Ее не узнают на улицах. И это не только потому, что когда она играет, то даже рост у нее меняется, и не только потому, что в жизни у нее совсем не такие больше глаза, как у ее героинь. В жизни она еще совсем девчонка, скромная, застенчивая, ни на секунду не обольщающаяся тем, что она сделала что-то значительное, и, я бы даже рискнул сказать, не знающая себе цену. Может быть, это и прекрасно.
Я ничего не написал о ее работе в театре, о ее других картинах. Я пишу только о том, что знаю и что могу свидетельствовать.
Я никогда не забуду, как на встрече с убеленными сединами и молодыми генералами и офицерами штаба Варшавского Договора Оля сказала: «Вот я смотрю на вас, на ваши мундиры и ордена, а думаю о простых девчонках, которых нет с нами, и это как-то ужасно несправедливо.
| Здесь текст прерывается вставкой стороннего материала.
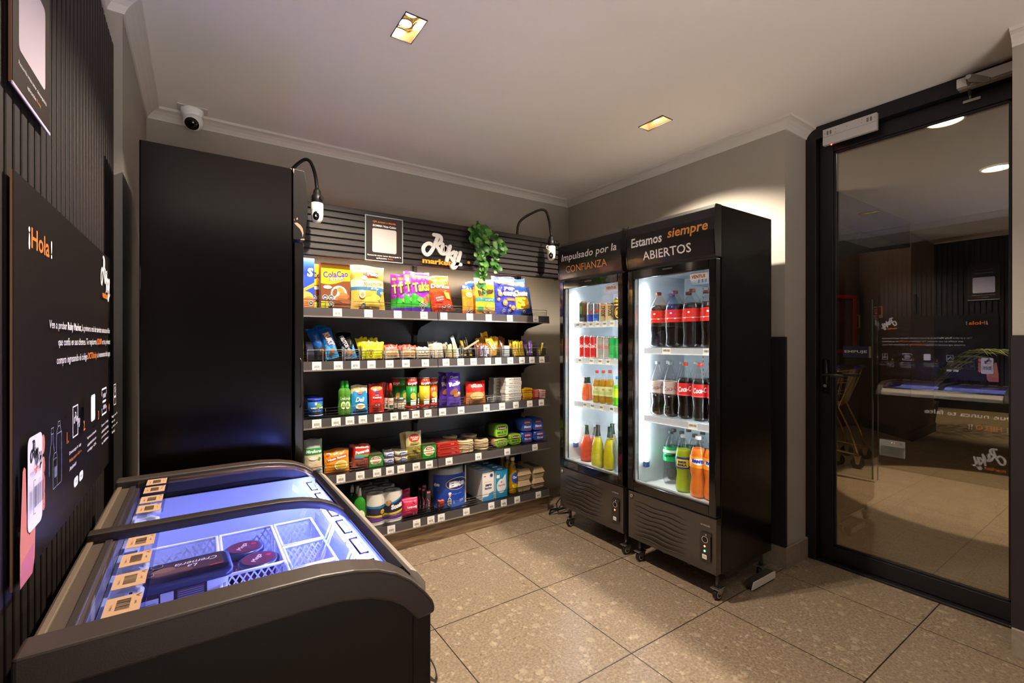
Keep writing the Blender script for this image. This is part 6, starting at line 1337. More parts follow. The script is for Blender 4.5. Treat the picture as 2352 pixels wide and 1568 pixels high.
def roll_pack(p0, p1, pt, y, nx, ny, nz, lab, fcol, art, rowh=None, dia=None):
    x, w, h = fit(4, p0, p1, pt, y); h = min(h, .312); r = w/nx/2; rh = h/nz; t = thing('paper_roll_pack', lab, 'paper rolls', (x, y+r*ny, z5+.001))
    for iz in range(nz):
        for iy in range(ny):
            for ix in range(nx):
                m = MB(); n = 20; R0, R1 = r*.30, r*.985; v = []
                for rr, zz in ((R1, 0), (R1*.99, rh*.98), (R0, rh*.98), (R0*.95, rh*.6)):
                    for q in range(n): v.append((rr*math.cos(2*PI*q/n), rr*math.sin(2*PI*q/n), zz))
                m.add(v, [(j*n+q, j*n+(q+1) % n, (j+1)*n+(q+1) % n, (j+1)*n+q) for j in range(3) for q in range(n)], C('#d9d6cf', .8), True); m.add([(R0*.95*math.cos(2*PI*q/n), R0*.95*math.sin(2*PI*q/n), rh*.6) for q in range(n)], [tuple(range(n))], '#8a8780')
                b = m.build('paper_roll', t, local=True); b.location = (-w/2+r+2*r*ix, -r*ny+r+2*r*iy, rh*iz)
    m = MB(); D = 2*r*ny
    def sf(s, zz, e):   # wrapper front follows the rolls
        q = (s+w/2) % (2*r)-r; return (s, -D/2+r-math.sqrt(max(0, r*r-q*q*.75))-.0015-e, zz)
    A = Art(m, sf, .0008); A.curved = True; art(A, w, h)
    m.rbox(-w/2-.002, w/2+.002, -D/2+.004, D/2+.003, 0, h+.004, r*.9, GL('pack_film', (.93, .94, .95), 1.35)); m.build('wrapper', t, local=True)
def scott(A, w, h):
    A.rect(-w/2, w/2, h*.62, h*.995, '#dedad2', 24, 2)
    N_ = 24; P_ = lambda f0, f1, m: A.put([((-.5+i/N_)*w, f(i/N_)*h) for f in (f0, f1) for i in range(N_+1)], [(i, i+1, N_+2+i, N_+1+i) for i in range(N_)], m)
    P_(lambda u: .10, lambda u: .30+.04*math.sin(u*3), C('#6a3a8a', .25)); P_(lambda u: .29-.07*math.sin(u*3)+.02, lambda u: .36-.07*math.sin(u*3)+.03*u, C('#d8c42a', .25)); P_(lambda u: .35-.06*math.sin(u*3)+.05*u, lambda u: .60-.10*math.sin(u*2.6)+.25*u*u, C('#2a2a44', .25)); P_(lambda u: .59-.10*math.sin(u*2.6)+.25*u*u, lambda u: .66-.11*math.sin(u*2.6)+.25*u*u, C('#1a7ab0', .25)); P_(lambda u: .0, lambda u: .10, '#e2e0dc')
    A.text('Scott', w*.30, h*.52, '#f4f2ee', w=w*.34, h=h*.17, rot=8, bold=.08, shear=.15); A.ell(-w*.1, h*.42, h*.075, h*.075, '#d8b83a', 16, 2); A.text('Plus', -w*.1, h*.42, '#5a3a1a', h=h*.05); A.text('Rindemax', w*.28, h*.245, '#d8b0e0', w=w*.3, h=h*.045, shear=.2)
    A.ell(w*.06, h*.64, w*.055, h*.09, '#c99a5a', 12, 2); A.ell(w*.10, h*.70, w*.045, h*.055, '#d8ae72', 12, 2); A.ell(w*.115, h*.70, .002, .002, '#2a1a10', 6)
roll_pack(845, 927, 1133, Y0+.01, 2, 3, 2, 'large pack of white paper rolls with blue and purple wrapper, beside the green soap', None, scott)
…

Сделайте так, чтобы это никогда не повторилось»,— и заплакала, а в зале повисла долгая тишина.
Я никогда не забуду, как женщины, прошедшие войну, подходили к ней на встречах и говорили ей слова благодарности, значит, они приняли ее Женьку в свои ряды.
Я сам благодарен ей за то, что ее участие в картинах «Доживем до понедельника» и «А зори здесь тихие...» помогло этим фильмам найти дорогу к сердцам зрителей.